Hernandez cried at a news conference announcing the deal and called that August day one of the best of his life. He gave $50,000 of his new paycheck to the Myra Kraft Foundation.
"You get changed by the Bill Belichick way; you get changed by the Patriot way," Hernandez said at that news conference.
But a civil complaint filed this month in a U.S. District Court in South Florida by a Connecticut man raised questions about how much Hernandez had truly changed. In the complaint filed by attorneys for 30-year-old Alexander S. Bradley, Hernandez is accused of shooting Bradley in the face while the two were in a vehicle early Feb. 13 after a night of partying at a strip club in Miami.
According to the complaint and a police report from the Palm Beach County Sheriff's Office obtained by USA TODAY Sports, Bradley lost his right eye and has lost much of the use of his right arm.
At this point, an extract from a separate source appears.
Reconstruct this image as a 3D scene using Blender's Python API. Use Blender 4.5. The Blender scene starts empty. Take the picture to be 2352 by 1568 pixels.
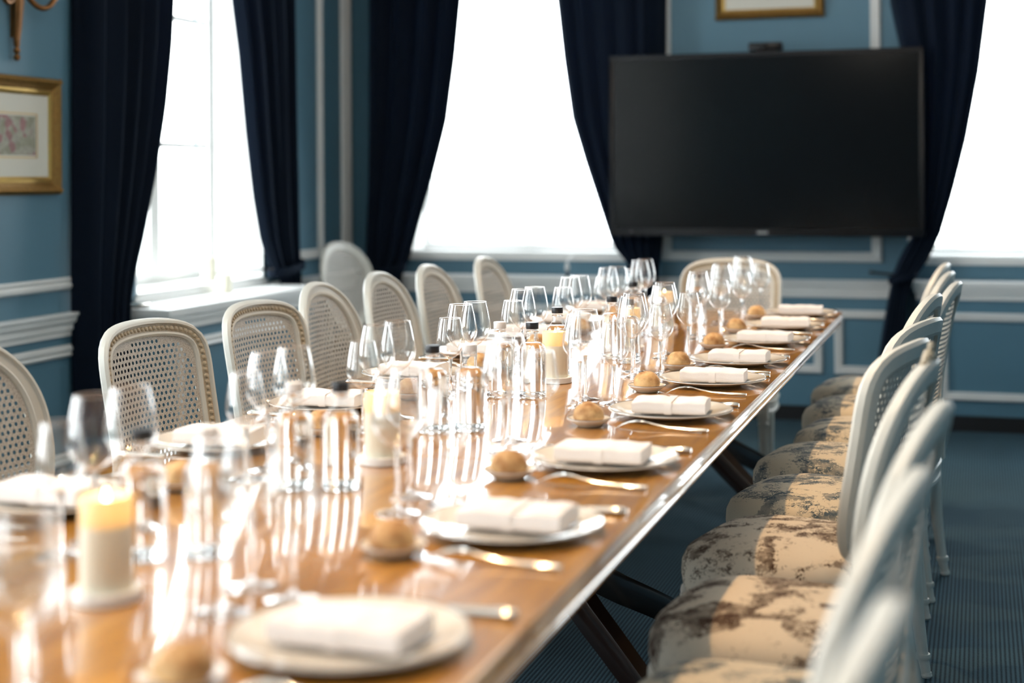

He said he needed further surgeries and skilled pain and difficulty eating and was requesting damages in excess of $100,000.
Bradley refused to cooperate with the police investigation, giving only a vague description of "black and Hispanic" men that shot him. When he wouldn't speak any further with investigators, the case was deemed inactive, and it will not be reopened without Bradley's cooperation.
Hernandez's relationship with Bradley is unclear, though both are from Connecticut, with their hometowns located about 20 miles apart. Bradley was convicted of selling drugs in 2006 and spent 18 months in jail.
Bradley's lawsuit was initially filed four days before Lloyd's death in Massachusetts.
The NFL, Commissioner Roger Goodell and the league's security staff are closely monitoring the developments in the homicide investigation. Hernandez has not previously violated any of the league's conduct policies but could be subject to punishment from the league, even without an arrest. Goodell suspended Pittsburgh Steelers quarterback Ben Roethlisberger for four games after Roethlisberger was the subject of a sexual assault investigation in Georgia and a lawsuit in Nevada. Roethlisberger was never arrested.